Even with all the technology in the world today, there are still millions of people who don’t have either a computer or a cellphone, including far too many students. Google argues that this lack of connectivity has the greatest impact on students from low-income families living in rural areas. To its credit, the company conceived an innovative way to do something about it.
The idea behind Google’s “Rolling Study Halls” program is turning commute time into learning time. Google has been financing pilot programs over the last couple years in North and South Carolina. Participating school districts receive mobile Wi-Fi routers, data plans, and Chromebook laptops for students to use going to and from school on their school buses.

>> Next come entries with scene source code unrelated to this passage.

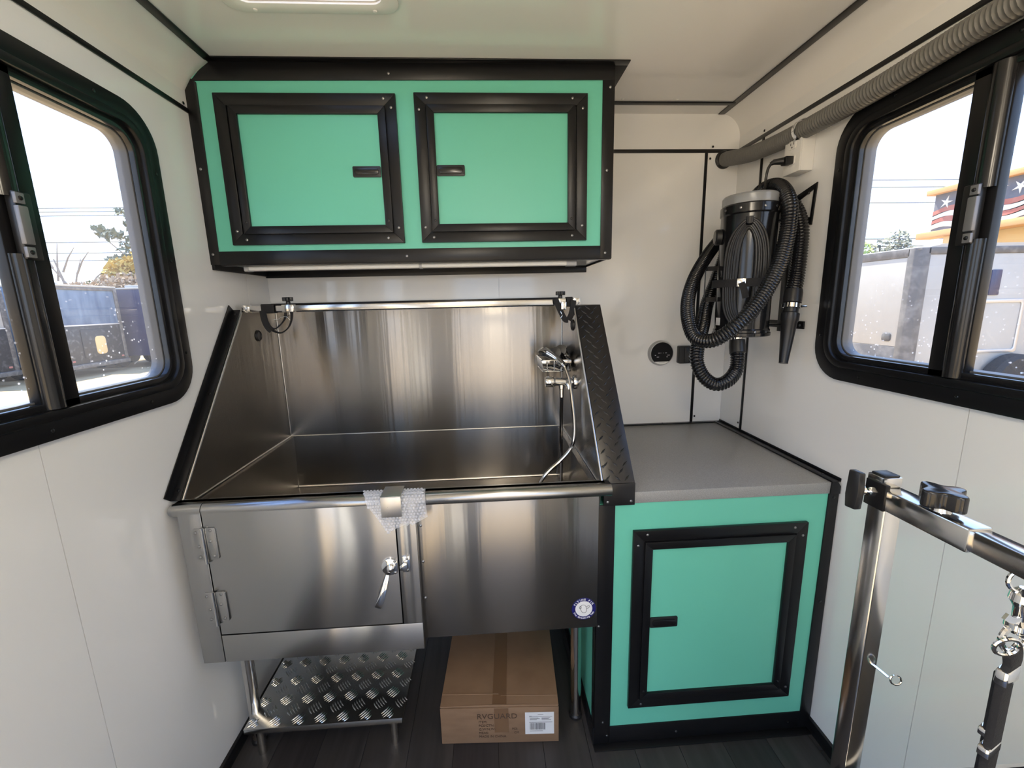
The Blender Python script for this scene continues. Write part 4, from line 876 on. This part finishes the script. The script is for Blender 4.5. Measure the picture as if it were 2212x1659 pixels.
part('webbing', web((gx + .009, gy + .009, 1.075), (gx + .012, gy + .012, .800), .020, .020), 'black_fabric', sg, .001)
part('slide_clip', MB().bar([(gx, gy, .990), (gx, gy, .978)], .0275, .0105, (.35, -1, 0)), 'chrome', sg, .002)
part('slide_clip', MB().bar([(gx + .0105, gy + .0105, 1.000), (gx + .0105, gy + .0105, .990)], .0235, .0105, (.35, -1, 0)), 'chrome', sg, .002)

# ------------------------------------------------------------------ outside
GZ = -.60
gr = struct('ground', MB().box(-70, 70, -60, 80, GZ - .2, GZ), 'gravel')
def wheel(par, x, y, r, side, nm='wheel'):
    w = part(nm, MB().lathe([(r * .62, -.10), (r * .94, -.10), (r, -.06), (r, .06), (r * .94, .10), (r * .62, .10)], (x, y, GZ + r), (side, 0, 0), 28), 'rubber_tyre', par)
    part('rim', MB().lathe([(r * .62, -.06), (r * .6, .07), (r * .2, .05), (0, .06)], (x, y, GZ + r), (side, 0, 0), 20), 'trailer_silver', w)
def cargo(name, label, x0, x1, y0, y1, zt, up, lo, split, group, fx):
    """fx = +1 when the end that faces our trailer looks towards +x"""
    t = thing(name, label, 'trailer', ((x0 + x1) / 2, (y0 + y1) / 2, GZ), group)
    part('body', MB().box(x0 + .03, x1 - .03, y0 + .03, y1 - .03, GZ + .45, zt - .03), up, t, .02)
    part('roof_cap', MB().box(x0, x1, y0, y1, zt - .06, zt), 'trailer_white', t, .02)
    xf = x1 if fx > 0 else x0; s = fx
    part('lower_panel', MB().box(*sorted((xf - s * .03, xf - s * .005)), y0 + .05, y1 - .05, GZ + .42, split), lo, t, .01)
    part('top_rail', MB().box(*sorted((xf - s * .04, xf)), y0, y1, zt - .16, zt - .06), 'trailer_post', t, .01)
    for y in (y0, y1 - .14): part('corner_post', MB().box(*sorted((xf - s * .10, xf + s * .004)), y, y + .14, GZ + .42, zt - .06), 'trailer_post', t, .02)
    part('trim_line', MB().box(*sorted((xf - s * .01, xf + s * .006)), y0 + .14, y1 - .14, split - .02, split + .02), 'trailer_silver', t)
    part('bumper', MB().box(*sorted((xf - s * .05, xf + s * .10)), y0 + .05, y1 - .05, GZ + .30, GZ + .44), 'trailer_post', t, .02)
    for y in (y0 + .18, y1 - .30): part('marker_light', MB().box(*sorted((xf, xf + s * .02)), y, y + .10, GZ + .52, GZ + .58), 'mural_red', t, .01)
    for y in (y0 + .4, y1 - .4):
        for xx in ((x0 + x1) / 2, (x0 + x1) / 2 + .8): wheel(t, xx, y, .36, 1)
    for k in (.3, .7): part('roof_vent_lid', MB().box(x0 + (x1 - x0) * k, x0 + (x1 - x0) * k + .5, (y0 + y1) / 2 - .25, (y0 + y1) / 2 + .25, zt, zt + .14), 'trailer_white', t, .03)
    return t
G1 = 'cargo trailers parked beyond the left window'
a = cargo('cargo_trailer', 'blue cargo trailer with a black lower half seen through the left window', -17.6, -12.4, 12.25, 14.60, 2.40, 'trailer_blue', 'trailer_black', 1.10, G1, 1)
part('door_hatch', MB().box(-12.43, -12.38, 12.9, 14.0, GZ + .62, .95), 'trailer_black', a, .01); part('hatch_plate', MB().prism(rrect(13.35, 13.75, .10, .72, .12, 5), 'x', -12.40, -12.36), 'wall_yellow', a, .02)
cargo('cargo_trailer', 'dark navy cargo trailer behind the right edge of the left window', -16.6, -11.65, 15.0, 17.3, 2.38, 'trailer_navy', 'trailer_navy', .35, G1, 1)
cargo('cargo_trailer', 'white cargo trailer with a black lower half at the far left edge of the picture', -18.0, -13.3, 8.6, 11.75, 2.26, 'trailer_white', 'trailer_black', 1.10, G1, 1)

t = thing('enclosed_trailer', 'white enclosed trailer with black corner posts seen through the right window', 'trailer', (7.5, 5.5, GZ))
TX, TY, TZ = 6.0, 3.0, 2.02
part('body', MB().box(TX + .03, TX + 3.2, TY + .03, TY + 6, GZ + .45, TZ - .03), 'trailer_white', t, .02)
part('side_skin', MB().box(TX, TX + .03, TY + .12, TY + 5.9, .84, TZ - .10), 'trailer_white', t, .01)
part('nose_skin', MB().box(TX + .12, TX + 3.1, TY, TY + .03, GZ + .45, TZ - .08), 'trailer_white', t, .01)
part('lower_skin', MB().box(TX - .005, TX + .03, TY + .1, TY + 5.9, GZ + .42, .84), 'trailer_post', t, .01)
part('corner_post', MB().prism([(TX - .012, TY + .13), (TX - .012, TY + .05), (TX + .04, TY - .012), (TX + .14, TY - .012), (TX + .14, TY + .03), (TX + .03, TY + .13)], 'z', GZ + .42, TZ), 'trailer_post', t, .01)
part('top_rail', MB().box(TX - .012, TX + .03, TY + .1, TY + 5.95, TZ - .10, TZ), 'trailer_post', t, .01)
part('top_rail', MB().box(TX + .1, TX + 3.2, TY - .012, TY + .03, TZ - .08, TZ), 'trailer_post', t, .01)
part('roof', MB().prism([(TX, TZ - .02), (TX + 3.2, TZ - .02), (TX + 3.1, TZ + .04), (TX + .3, TZ + .04)], 'y', TY, TY + 6), 'trailer_white', t)
part('vent_plate', MB().prism(rrect(TY + .20, TY + .32, .90, 1.00, .03, 4), 'x', TX - .015, TX), 'trailer_black', t, .004)
part('maker_badge', MB().box(TX + .95, TX + 1.08, TY - .015, TY, 1.45, 1.75), 'trailer_navy', t, .01)
part('nose_door', MB().ring(rrect(TX + .85, TX + 1.45, .75, 1.40, .04, 4), rrect(TX + .89, TX + 1.41, .79, 1.36, .03, 4), 'y', TY - .012, TY), 'trailer_silver', t, .004)
part('spare_tyre', MB().lathe([(.20, 0), (.34, 0), (.38, .04), (.38, .16), (.34, .20), (.20, .20)], (TX + 1.35, TY - .01, .36), (0, -1, 0), 32), 'rubber_tyre', t)
part('spare_rim', MB().lathe([(.20, .04), (.19, .14), (.06, .12), (0, .13)], (TX + 1.35, TY - .01, .36), (0, -1, 0), 24), 'trailer_silver', t)
part('sticker', MB().box(TX + .34, TX + .58, TY - .006, TY, .48, .62), 'paper', t)
part('bumper', MB().box(TX - .02, TX + 3.2, TY - .10, TY, GZ + .30, GZ + .45), 'trailer_post', t, .02)
for y in (TY + 3.0, TY + 3.9):
    for xx in (TX + .15, TX + 3.05): wheel(t, xx, y, .37, 1)

sg_ = thing('mural_building', 'yellow building with a painted flag panel between wooden beams beyond the white trailer', 'building', (14, 5, GZ))
MX = 12.0; MY0, MY1, MZ0, MZ1 = .5, 8.57, 2.96, 3.86
part('wall', MB().box(MX + .4, MX + 4, MY0 - 2, MY1 - .5, GZ, 2.85), 'wall_yellow', sg_)
part('sign_board', MB().box(MX + .05, MX + .4, MY0, MY1, 2.85, 3.95), 'mural_navy', sg_)
part('beam', MB().box(MX - .10, MX + .25, MY0, MY1 + .10, 3.86, 3.98), 'beam_wood', sg_, .01)
part('beam', MB().box(MX - .12, MX + .30, MY0, MY1 + .20, 2.84, 2.99), 'beam_wood', sg_, .01)
for y in (MY1 - .55, MY1 - 2.6, MY1 - 4.6): part('post', MB().box(MX - .02, MX + .26, y - .16, y + .16, GZ, 2.84), 'wall_yellow', sg_, .01)
def stripe(z0, h, m, ph):
    P = [(y, z0 + .05 * math.sin(y * 3.2 + ph) + .02 * math.sin(y * 7 + ph)) for y in [MY0 + (MY1 - MY0) * k / 80 for k in range(81)]]
    part('painted_stripe', MB().prism(P + [(y, z + h) for y, z in reversed(P)], 'x', MX + .038, MX + .052), m, sg_, smooth=0)
for k, m in enumerate(('mural_white', 'mural_red', 'mural_white', 'mural_red')): stripe(3.02 + k * .115, .12, m, k * .25)
for k in range(17):
    y = MY1 - .28 - k * .36; z = 3.66 + (.06 if k % 2 else -.02); a0 = random.uniform(0, 1)
    P = [(y + (.15 if j % 2 == 0 else .045) * math.cos(a0 + j * PI / 5), z + (.15 if j % 2 == 0 else .045) * math.sin(a0 + j * PI / 5)) for j in range(10)]
    part('painted_star', MB().prism(P, 'x', MX + .036, MX + .050), 'mural_white', sg_, smooth=0)

def leafy(mb, cpos, rad, n, size, flat=1.0):
    for _ in range(n):
        while True:
            d = Vector((random.uniform(-1, 1), random.uniform(-1, 1), random.uniform(-1, 1)))
            if d.length <= 1: break
        p = Vector(cpos) + Vector((d.x * rad[0], d.y * rad[1], d.z * rad[2])); a = Vector((random.gauss(0, 1), random.gauss(0, 1), random.gauss(0, 1) * flat)).normalized(); b = a.orthogonal().normalized(); s_ = size * random.uniform(.6, 1.3)
        mb.add([p - a * s_, p + b * s_ * .5, p + a * s_, p - b * s_ * .5], [(0, 1, 2, 3)])
def tree(name, label, base, h, clumps, lm, bm_, size, n, lean=(0, 0), group=None, branches=()):
    t = thing(name, label, 'tree', base, group); B = Vector(base); top = B + Vector((lean[0], lean[1], h))
    part('trunk', MB().tube([B, B.lerp(top, .5) + Vector((.1, 0, 0)), top], [.14, .09, .025], 8), bm_, t)
    for a, b in branches: part('branch', MB().tube([B + Vector(a), (B + Vector(a)).lerp(B + Vector(b), .5) + Vector((0, 0, .1)), B + Vector(b)], [.045, .03, .012], 6), bm_, t)
    if clumps:
        lf = MB()
        for c_, r in clumps: leafy(lf, B + Vector(c_), r, int(n * (r[0] * r[1] * r[2]) ** .5), size)
        part('foliage', lf, lm, t, smooth=0)
    return t
G2 = 'trees beyond the left window'; G3 = 'trees beyond the right window'
tree('pine_tree', 'tall open pine tree rising above the trailers in the left window', (-15.1, 20.0, GZ), 7.2,
     [((-.3, .2, 6.7), (.9, .6, .35)), ((.2, 0, 6.1), (1.0, .6, .35)), ((-1.2, 0, 5.6), (.8, .5, .22)), ((-.2, 0, 5.1), (1.1, .6, .30)), ((-1.7, 0, 5.9), (.5, .4, .18)), ((-.6, 0, 4.6), (.9, .5, .20)), ((.5, 0, 4.3), (.8, .5, .25)), ((-1.3, 0, 4.55), (.5, .4, .16))], 'leaf_grey', 'bark_grey', .14, 260, (.15, .2), G2, [((0, 0, 3.6), (-2.1, 0, 5.9)), ((0, 0, 4.6), (-1.4, 0, 5.6)), ((0, 0, 5.4), (.9, 0, 6.2))])
tree('bushy_tree', 'bushy yellow leaved tree behind the navy trailer in the left window', (-14.2, 18.6, GZ), 2.8, [((-.7, 0, 3.7), (1.0, .8, .8)), ((.2, 0, 4.2), (.8, .8, .6)), ((1.2, 0, 3.7), (.9, .7, .9)), ((.2, 0, 3.2), (1.6, .7, .6))], 'leaf_yellow', 'bark', .12, 1300, (0, 0), G2)
tree('bushy_tree', 'low tan brush behind the roofs of the blue trailers in the left window', (-14.9, 17.6, GZ), 1.8, [((-1.2, 0, 2.8), (1.2, .6, .6)), ((.6, 0, 3.1), (1.5, .6, .65))], 'leaf_tan', 'bark', .10, 1500, (0, 0), G2)
tree('bushy_tree', 'small dark green tree left of the yellow one in the left window', (-16.6, 19.4, GZ), 3.6, [((-.2, 0, 3.2), (.7, .5, .5)), ((.4, 0, 3.8), (.5, .4, .4)), ((-.6, 0, 2.8), (.8, .4, .3))], 'leaf_green', 'bark', .12, 420, (0, 0), G2)
tree('bare_tree', 'bare leafless tree beside the dark mullion in the left window', (-18.2, 19.8, GZ), 4.6, [], 'leaf_tan', 'bark_grey', .1, 0, (-.9, 0), G2,
     [((-.1, 0, 2.4), (-1.4, 0, 3.8)), ((-.3, 0, 3.0), (.3, 0, 4.6)), ((-.5, 0, 3.4), (-1.5, 0, 4.7)), ((-.2, 0, 2.8), (.9, 0, 3.6)), ((-.1, 0, 2.6), (-.9, 0, 3.2)), ((-.6, 0, 4.0), (.1, 0, 5.1)), ((-.8, 0, 3.2), (-1.9, 0, 3.9)), ((-1.0, 0, 4.2), (-1.6, 0, 5.4)), ((.0, 0, 3.9), (.7, 0, 4.9)), ((-.9, 0, 3.6), (-.6, 0, 5.3)), ((.4, 0, 3.2), (1.3, 0, 4.1)), ((-1.2, 0, 3.5), (-2.2, 0, 4.6)), ((.2, 0, 3.0), (1.5, 0, 3.2))])
tree('bushy_tree', 'bright lime green tree at the left edge of the right window', (18.3, 18.0, GZ), 3.4, [((.1, 0, 3.9), (.9, .7, .8)), ((-.3, 0, 4.6), (.5, .5, .5)), ((.6, 0, 3.6), (.7, .6, .5))], 'leaf_lime', 'bark', .12, 1200, (0, 0), G3)
tree('pine_tree', 'shorter grey green pine in the middle of the right window', (19.6, 17.9, GZ), 4.4, [((0, 0, 4.1), (.5, .4, .7)), ((-.3, 0, 3.8), (.6, .4, .3))], 'leaf_grey', 'bark_grey', .12, 420, (0, 0), G3)
tree('pine_tree', 'taller grey green pine beside the flag mural in the right window', (20.5, 17.9, GZ), 4.9, [((0, 0, 4.6), (.6, .4, .5)), ((.2, 0, 4.1), (.8, .4, .4)), ((-.3, 0, 3.9), (.6, .4, .3))], 'leaf_grey', 'bark_grey', .12, 420, (0, 0), G3)
tree('bushy_tree', 'dark green tree showing under the flag mural in the right window', (24.6, 17.2, GZ), 4.0, [((0, 0, 4.0), (2.4, 1.2, .9)), ((3.0, -1, 4.0), (2.2, 1.2, .9))], 'leaf_green', 'bark', .15, 420, (0, 0), G3)

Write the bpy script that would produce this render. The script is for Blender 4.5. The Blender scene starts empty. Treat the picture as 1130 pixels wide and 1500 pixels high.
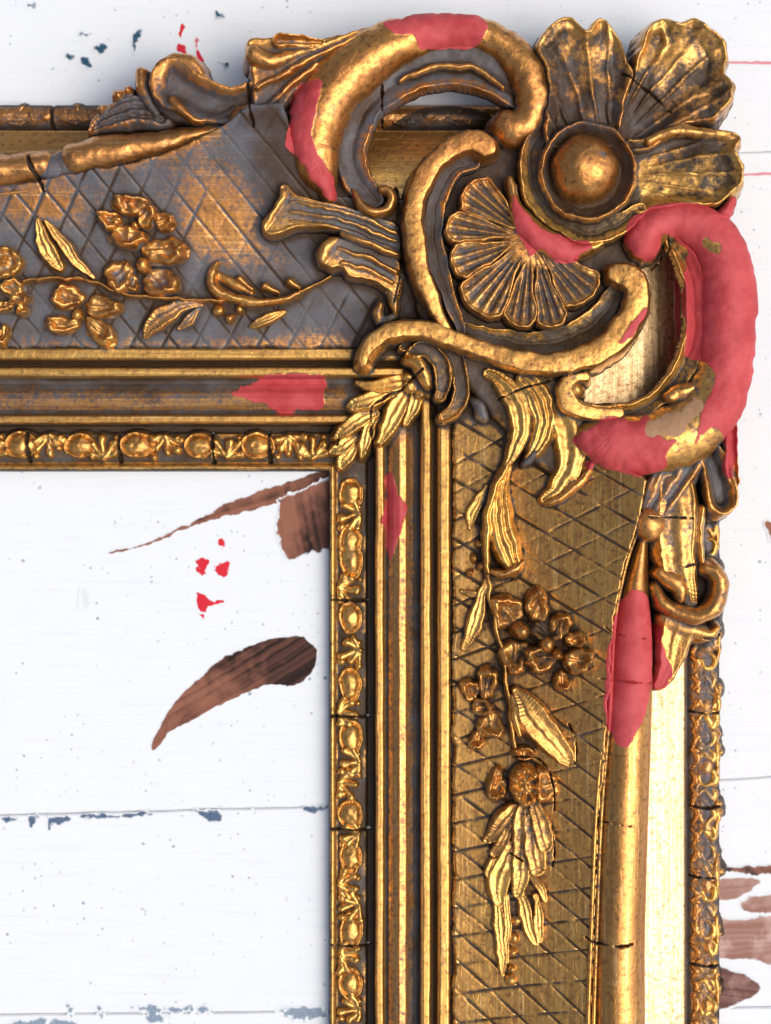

In addition, each bus gets an “onboard educator,” a special proctor to help students with both school assignments and any technology issues. Google sets up the onboard system to block access to social media sites limiting students’ Wi-Fi use to educational sites.
Preliminary results from the pilot projects look very promising. School bus drivers like it because, with students occupied doing class assignments during their rides, there is less need for driver attention to maintaining order and discipline on the bus. Students in the program are showing improvements in reading and math proficiency as well as knowledge of the digital world that many of them lacked beforehand.
Google is therefore expanding this project to 16 more rural school districts in 12 states: Alabama, Colorado, Georgia, Kansas, Minnesota, New Mexico, Oregon, Pennsylvania, South Carolina, Tennessee, Texas, and Virginia.